start Material provided

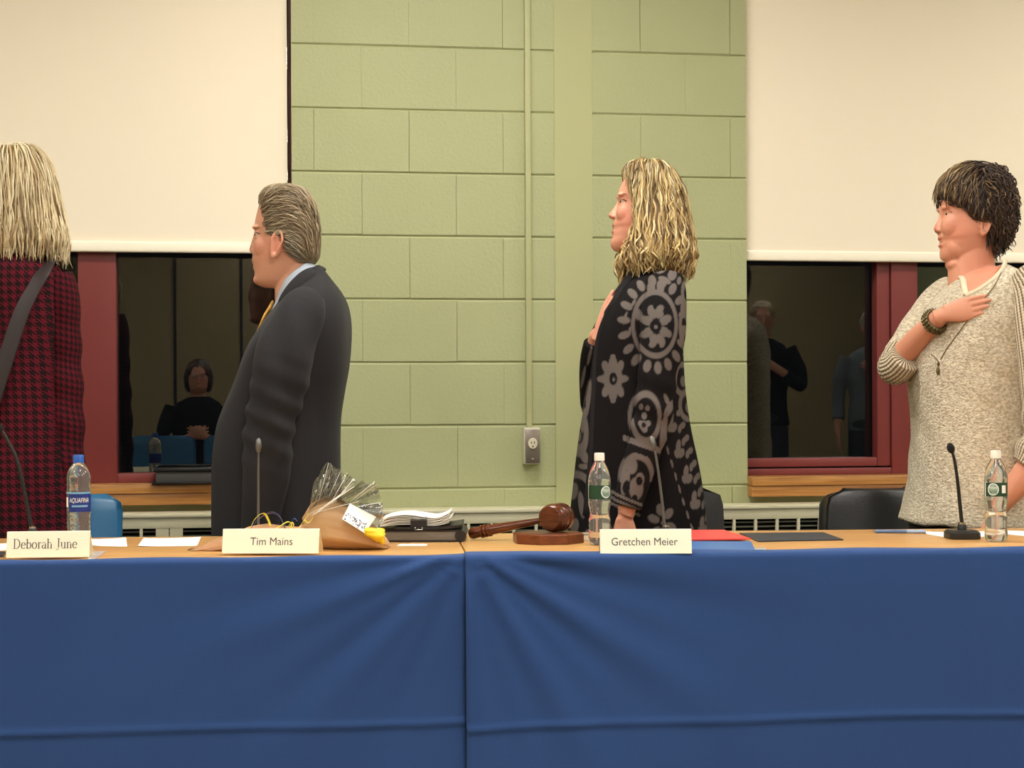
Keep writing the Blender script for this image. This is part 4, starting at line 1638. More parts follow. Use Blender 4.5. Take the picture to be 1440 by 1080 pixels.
def hair_obj(root, rings, fields, base_col, seed=1, voxel=0.005, name='hair', extra=()):
    sm = union([loft(rings)] + list(extra), voxel, 3)
    sv = verts(sm)
    sf = [tuple(p.vertices) for p in sm.polygons]
    V, Q, C = strands([tuple(p) for p in sv], sf, fields, seed)
    b = len(sv)
    # the underlying mass sits a little inside the locks
    nn = normals(sm)
    core = sv - nn * 0.003
    allv = [tuple(p) for p in core] + [tuple(p) for p in V]
    allf = sf + [tuple(i + b for i in q) for q in Q]
    me = bpy.data.meshes.new(name)
    me.from_pydata(allv, [], allf)
    cc = np.tile(base_col, (b, 1)) * (1 + 0.25 * wob(sv * np.array([1, 1, .35]), 160, seed)[:, None])
    set_color(me, np.clip(np.concatenate([cc, C]), 0.003, 1))
    return link(name, me, M_hair, root)


def eye(fr, root, px, py, y, facing=(-1, 0, 0), r=0.0115):
    c = fr.q(px, py) + Vector((0, y, 0))
    fx = Vector(facing).normalized()
    m = MB(); m.add(*ellipsoid(c, (r, r, r), 18, 12)); e = m.build('eye', M_eye, root)
    rot = Vector((0, 0, 1)).rotation_difference(fx).to_matrix()
    m = MB(); m.add(*ellipsoid(c + fx * (r * 0.62), (r * .60, r * .60, r * .45), 16, 8, rot)); m.build('iris', M_iris, e)


def lids(fr, px, py, y, r=0.0115):
    c = fr.q(px, py) + Vector((0, y, 0))
    k = 1 if y > 0 else -1
    return [ellipsoid(c + Vector((.0006, -k * .0006, .0056)), (r * 1.12, r * 1.12, r * .78)), ellipsoid(c + Vector((.0008, -k * .0006, -.0068)), (r * 1.10, r * 1.10, r * .74)),
            ellipsoid(c + Vector((.009, k * .0005, 0)), (r * .8, r * .7, r * .8))]


def ear(fr, px, py, y, h=0.062, w=0.030, tilt=0.15, sy=-1):
    """rim, lobe, tragus and the bowl between them"""
    c = fr.q(px, py) + Vector((0, y, 0))
    parts = []
    pts = []
    for i in range(15):
        a = math.radians(-75 + 300 * i / 14)
        x = -math.cos(a) * -1
        # ring opening towards the face (-x)
        xx = w / 2 * math.cos(a) * (0.95 if math.sin(a) > 0 else 0.75)
        zz = h / 2 * math.sin(a)
        pts.append(c + Vector((xx + tilt * zz, sy * (0.004 + 0.007 * max(0, math.cos(a))), zz)))
    parts.append(tube(pts, [.0042] * 13 + [.004, .0035], 8))
    parts.append(ellipsoid(c + Vector((-w * .12 - tilt * h * .42, sy * .003, -h * .43)), (.0075, .005, .010)))
    parts.append(ellipsoid(c + Vector((0.001, -sy * .002, 0)), (w * .45, .006, h * .44)))
    parts.append(ellipsoid(c + Vector((-w * .42, sy * .003, -h * .05)), (.0035, .005, .007)))
    pts = [c + Vector((w * .20 * math.cos(a), sy * .005, h * .28 * math.sin(a))) for a in [math.radians(x) for x in range(-60, 121, 30)]]
    parts.append(tube(pts, .0028, 7))
    return parts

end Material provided

**Goal:**
For each line above that contains the word "parts", copy that line.

**Output for this task:**
Keep writing the Blender script for this image. This is part 4, starting at line 1638. More parts follow. Use Blender 4.5. Take the picture to be 1440 by 1080 pixels.
    parts = []
    parts.append(tube(pts, [.0042] * 13 + [.004, .0035], 8))
    parts.append(ellipsoid(c + Vector((-w * .12 - tilt * h * .42, sy * .003, -h * .43)), (.0075, .005, .010)))
    parts.append(ellipsoid(c + Vector((0.001, -sy * .002, 0)), (w * .45, .006, h * .44)))
    parts.append(ellipsoid(c + Vector((-w * .42, sy * .003, -h * .05)), (.0035, .005, .007)))
    parts.append(tube(pts, .0028, 7))
    return parts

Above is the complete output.